Nov. 3rd, 2012

As I Please

Nov. 3rd, 2012 10:49 am
come_to_think: (Chessie)
In 1947, in his column of that name, George Orwell wrote:

The other week,..., Mr Harold Nicolson was consoling himself as best he could for having reached the age of sixty.  As he perceived, the only positive satisfaction in growing older is that after a certain point you can begin boasting of having seen things that no one will ever have the chance to see again.  It set me wondering what boasts I could make myself, at forty-four, or nearly.  Mr Nicolson had seen the Czar, surrounded by his bodyguard of enormous Cossacks, blessing the Neva.  I never saw that, but I did see Marie Lloyd,....

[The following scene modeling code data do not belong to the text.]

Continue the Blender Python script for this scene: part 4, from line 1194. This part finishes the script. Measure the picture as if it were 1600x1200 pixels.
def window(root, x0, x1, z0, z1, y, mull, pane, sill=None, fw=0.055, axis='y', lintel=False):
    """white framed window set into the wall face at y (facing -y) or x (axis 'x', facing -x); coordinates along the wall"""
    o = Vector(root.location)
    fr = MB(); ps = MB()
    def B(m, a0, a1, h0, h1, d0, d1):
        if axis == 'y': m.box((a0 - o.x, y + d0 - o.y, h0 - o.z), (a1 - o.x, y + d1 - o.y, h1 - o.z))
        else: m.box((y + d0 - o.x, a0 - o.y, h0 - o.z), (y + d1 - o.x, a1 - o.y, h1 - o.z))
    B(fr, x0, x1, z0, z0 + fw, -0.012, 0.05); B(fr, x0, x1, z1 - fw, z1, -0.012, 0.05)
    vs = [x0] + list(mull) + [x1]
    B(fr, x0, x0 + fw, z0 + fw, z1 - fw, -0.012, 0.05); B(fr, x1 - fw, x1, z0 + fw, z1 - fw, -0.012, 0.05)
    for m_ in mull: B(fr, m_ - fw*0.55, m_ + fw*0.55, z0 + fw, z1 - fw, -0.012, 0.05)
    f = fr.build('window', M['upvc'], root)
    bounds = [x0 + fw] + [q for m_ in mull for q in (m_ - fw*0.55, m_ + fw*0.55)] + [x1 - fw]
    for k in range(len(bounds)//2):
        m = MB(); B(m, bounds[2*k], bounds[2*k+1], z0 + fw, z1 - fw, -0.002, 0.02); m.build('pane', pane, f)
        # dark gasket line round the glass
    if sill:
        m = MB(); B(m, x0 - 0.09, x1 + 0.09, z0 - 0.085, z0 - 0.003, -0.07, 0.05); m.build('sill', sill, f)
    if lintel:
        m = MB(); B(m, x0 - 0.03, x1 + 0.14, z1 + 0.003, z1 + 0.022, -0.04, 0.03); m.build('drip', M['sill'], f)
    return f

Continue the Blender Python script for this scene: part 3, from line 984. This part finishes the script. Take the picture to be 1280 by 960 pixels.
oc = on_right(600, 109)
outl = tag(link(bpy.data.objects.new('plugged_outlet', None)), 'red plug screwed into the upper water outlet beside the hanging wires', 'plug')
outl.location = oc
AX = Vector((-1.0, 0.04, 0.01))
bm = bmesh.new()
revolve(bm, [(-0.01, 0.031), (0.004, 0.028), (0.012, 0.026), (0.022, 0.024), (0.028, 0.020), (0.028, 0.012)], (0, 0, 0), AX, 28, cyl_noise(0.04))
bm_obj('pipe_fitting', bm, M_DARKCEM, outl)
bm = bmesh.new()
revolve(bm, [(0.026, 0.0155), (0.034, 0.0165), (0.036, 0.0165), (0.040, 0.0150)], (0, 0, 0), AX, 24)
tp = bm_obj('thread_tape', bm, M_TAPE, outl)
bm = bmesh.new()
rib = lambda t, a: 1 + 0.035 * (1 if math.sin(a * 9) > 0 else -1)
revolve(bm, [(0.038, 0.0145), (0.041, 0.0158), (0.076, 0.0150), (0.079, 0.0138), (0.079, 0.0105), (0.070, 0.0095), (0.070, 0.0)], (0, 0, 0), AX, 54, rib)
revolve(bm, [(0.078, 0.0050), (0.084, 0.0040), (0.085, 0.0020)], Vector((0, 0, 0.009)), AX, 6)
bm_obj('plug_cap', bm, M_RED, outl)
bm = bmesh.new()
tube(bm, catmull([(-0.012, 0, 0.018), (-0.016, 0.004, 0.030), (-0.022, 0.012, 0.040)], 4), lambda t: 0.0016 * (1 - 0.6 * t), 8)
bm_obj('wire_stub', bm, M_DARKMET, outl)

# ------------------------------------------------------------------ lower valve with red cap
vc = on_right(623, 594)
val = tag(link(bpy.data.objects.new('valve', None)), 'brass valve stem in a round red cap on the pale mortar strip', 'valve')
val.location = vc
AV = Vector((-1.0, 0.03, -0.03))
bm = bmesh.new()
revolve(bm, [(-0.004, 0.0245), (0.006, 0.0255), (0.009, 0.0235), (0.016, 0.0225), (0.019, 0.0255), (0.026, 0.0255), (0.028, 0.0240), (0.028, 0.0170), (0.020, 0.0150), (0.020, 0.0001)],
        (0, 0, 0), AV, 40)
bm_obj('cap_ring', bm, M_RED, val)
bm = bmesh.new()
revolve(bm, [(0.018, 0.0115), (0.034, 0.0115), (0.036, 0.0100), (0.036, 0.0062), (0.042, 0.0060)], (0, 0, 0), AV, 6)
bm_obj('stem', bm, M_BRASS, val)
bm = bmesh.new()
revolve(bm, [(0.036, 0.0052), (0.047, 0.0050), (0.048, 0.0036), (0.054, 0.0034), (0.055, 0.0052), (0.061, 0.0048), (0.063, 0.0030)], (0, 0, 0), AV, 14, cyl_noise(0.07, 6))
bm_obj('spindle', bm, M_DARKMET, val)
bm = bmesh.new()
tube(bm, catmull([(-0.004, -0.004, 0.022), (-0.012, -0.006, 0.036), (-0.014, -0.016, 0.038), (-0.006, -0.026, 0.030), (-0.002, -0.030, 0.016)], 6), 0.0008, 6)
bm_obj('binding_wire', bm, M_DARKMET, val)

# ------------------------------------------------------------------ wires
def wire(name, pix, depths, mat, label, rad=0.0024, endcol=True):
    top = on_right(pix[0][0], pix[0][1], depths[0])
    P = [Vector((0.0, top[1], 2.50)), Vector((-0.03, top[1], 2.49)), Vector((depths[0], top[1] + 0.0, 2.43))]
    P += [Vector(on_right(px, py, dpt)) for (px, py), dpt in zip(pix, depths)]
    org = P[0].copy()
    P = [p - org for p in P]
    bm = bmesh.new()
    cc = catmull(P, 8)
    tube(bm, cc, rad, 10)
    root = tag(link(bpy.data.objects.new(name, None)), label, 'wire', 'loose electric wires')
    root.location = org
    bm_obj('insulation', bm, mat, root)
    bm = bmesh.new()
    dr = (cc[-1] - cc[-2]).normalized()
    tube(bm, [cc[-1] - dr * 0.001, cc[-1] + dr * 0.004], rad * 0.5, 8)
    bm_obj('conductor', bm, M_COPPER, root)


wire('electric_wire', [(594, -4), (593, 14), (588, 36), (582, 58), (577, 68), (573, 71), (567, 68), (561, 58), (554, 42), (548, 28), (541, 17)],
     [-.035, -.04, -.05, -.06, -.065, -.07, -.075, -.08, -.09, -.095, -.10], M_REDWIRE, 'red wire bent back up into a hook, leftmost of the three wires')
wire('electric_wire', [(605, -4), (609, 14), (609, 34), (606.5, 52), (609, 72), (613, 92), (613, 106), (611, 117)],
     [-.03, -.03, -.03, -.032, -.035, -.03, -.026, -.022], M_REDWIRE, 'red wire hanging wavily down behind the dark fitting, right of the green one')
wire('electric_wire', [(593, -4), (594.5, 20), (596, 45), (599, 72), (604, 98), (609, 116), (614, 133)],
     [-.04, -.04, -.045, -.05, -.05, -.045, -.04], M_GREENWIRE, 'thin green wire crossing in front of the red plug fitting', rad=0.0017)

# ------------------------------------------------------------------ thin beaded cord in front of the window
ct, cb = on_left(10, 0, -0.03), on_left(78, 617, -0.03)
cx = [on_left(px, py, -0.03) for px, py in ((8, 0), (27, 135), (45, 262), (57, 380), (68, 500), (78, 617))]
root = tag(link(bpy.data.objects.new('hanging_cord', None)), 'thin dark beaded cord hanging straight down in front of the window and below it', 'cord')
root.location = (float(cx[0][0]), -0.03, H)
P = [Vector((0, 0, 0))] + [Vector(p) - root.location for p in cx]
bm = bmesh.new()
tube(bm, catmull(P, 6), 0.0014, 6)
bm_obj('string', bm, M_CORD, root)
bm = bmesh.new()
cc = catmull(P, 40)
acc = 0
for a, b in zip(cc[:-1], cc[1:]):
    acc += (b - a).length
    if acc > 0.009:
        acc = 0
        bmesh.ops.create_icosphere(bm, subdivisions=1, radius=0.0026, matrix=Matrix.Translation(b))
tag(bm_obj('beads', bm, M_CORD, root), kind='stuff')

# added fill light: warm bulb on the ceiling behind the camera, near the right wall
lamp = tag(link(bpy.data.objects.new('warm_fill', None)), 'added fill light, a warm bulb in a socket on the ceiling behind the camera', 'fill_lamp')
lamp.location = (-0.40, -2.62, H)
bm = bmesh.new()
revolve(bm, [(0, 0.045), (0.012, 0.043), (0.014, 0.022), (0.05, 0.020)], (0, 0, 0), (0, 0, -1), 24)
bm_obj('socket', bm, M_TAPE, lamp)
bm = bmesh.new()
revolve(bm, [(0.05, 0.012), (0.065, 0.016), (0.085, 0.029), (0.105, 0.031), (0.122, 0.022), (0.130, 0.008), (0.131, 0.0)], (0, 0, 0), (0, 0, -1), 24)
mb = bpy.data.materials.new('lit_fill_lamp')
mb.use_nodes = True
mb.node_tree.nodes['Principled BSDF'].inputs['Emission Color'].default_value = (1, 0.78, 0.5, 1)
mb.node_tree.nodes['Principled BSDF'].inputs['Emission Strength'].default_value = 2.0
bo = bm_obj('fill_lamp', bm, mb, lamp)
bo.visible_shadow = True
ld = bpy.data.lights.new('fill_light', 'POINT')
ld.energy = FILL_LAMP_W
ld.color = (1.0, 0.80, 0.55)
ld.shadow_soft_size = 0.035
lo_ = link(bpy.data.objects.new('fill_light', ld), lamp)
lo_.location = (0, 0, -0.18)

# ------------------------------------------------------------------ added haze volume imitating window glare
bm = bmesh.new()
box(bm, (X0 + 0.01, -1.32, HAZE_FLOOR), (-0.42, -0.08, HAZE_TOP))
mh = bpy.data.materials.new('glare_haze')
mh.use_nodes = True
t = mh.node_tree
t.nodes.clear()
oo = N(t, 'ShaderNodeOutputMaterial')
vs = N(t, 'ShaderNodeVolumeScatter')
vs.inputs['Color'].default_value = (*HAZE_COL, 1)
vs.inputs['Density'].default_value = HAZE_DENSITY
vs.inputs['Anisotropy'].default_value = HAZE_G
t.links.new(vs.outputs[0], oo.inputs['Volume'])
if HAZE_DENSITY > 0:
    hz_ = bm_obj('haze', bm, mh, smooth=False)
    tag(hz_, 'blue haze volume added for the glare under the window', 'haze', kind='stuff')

He also mentions Little Tich, Edward VII, Pétain, and Queen Mary.  I wondered what I might say in the same spirit to celebrate my recent semisesquicentennial.

Mostly, I think of important pieces of engineering that have become obsolete --- some of them with astonishing rapidity --- in my lifetime:  Steam locomotives.  Radios with tubes that had to warm up.  Wind-up phonographs, watches, and clocks.  Slide rules.  Milk delivered in bottles.  Long-distance telephone operators (you dialed a special number and ordered up your call; you got a return call when the connection was set up; everybody in the house was hushed).

As to personages, I was acquainted with Richard Feynman and Linus Pauling, I once shook hands with Clement Attlee, and I saw Flanders & Swann perform in London.  When I was little, Michael Blankfort and Leo Rosten were friends of the family.